Erin Kotecki Vest's post is my favorite Valentine's Day post. It's my favorite because it is in line with my thoughts about being a woman in 2010. Back in the day - the 1980's - I was taught that girls could have it all. By "all" they meant that we could work outside the home and be good mothers; we could be wives that were powerful at home, in the bedroom, and at work; and we were just as good (if not better) than boys. There was talk of women being in the military and on the front lines, fighting next to our fellow men. Strong women were everywhere - in sports, in the boardroom - and Murphy Brown showed girls my age that we didn't need a man. We could be parents without a man.

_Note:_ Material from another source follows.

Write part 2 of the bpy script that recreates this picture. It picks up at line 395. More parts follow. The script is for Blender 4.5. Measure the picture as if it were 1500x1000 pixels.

To this day I don't disagree with the message that was being taught to me as a 9 year old. I think that there was one part of the message that was missing and it is this: to be and have it all is exhausting and to want it all means that you had better be prepared to be okay with all that comes with having it. As the sole breadwinner (and for most of my marriage the bigger breadwinner), it is not easy. It's stressful and at times depressing. I suppose that to some extent the feelings I have would be lessened if my marriage were strong, but it's not.
Yes, my husband does do a lot as the stay at home parent. He dresses the boys, feeds them, and takes them to school and their doctor appointments. He does the dishes, the laundry, and cooks for the boys. But, I still make the doctor appointments, sign the boys up for school, plan the summer activities, plan the birthday parties, buy their clothes, and buy the presents for birthday parties that they attend. All the while, earning a paycheck and dealing with the stresses of work.
And, while there are MANY reasons for the failure of my marriage, I know that a tiny part of it is the lesson I learned while I was barely 10 years old. As a girl I can do and have it all - I just wish that I was given the choice to say that I didn't really want to. In all the excitement I had forgotten to remember that I have a choice. The guilt that I felt because "all the women who came before me worked so hard" so that I could do and have it all was huge. While I recognize the opportunities afforded me because of Susan B. Anthony and Sally Ride, it wasn't my obligation to do and want every opportunity.
I'm not sorry that I am able to earn a living and take care of myself and my sons. I am sorry for the choices I made and often times I wonder what it would have been like to chose a different path for myself. I wonder if I would be okay being a stay at home mom and how my life would have been different. I wonder if I would have been happier or less tired or more fulfilled. I wonder, but I will never know.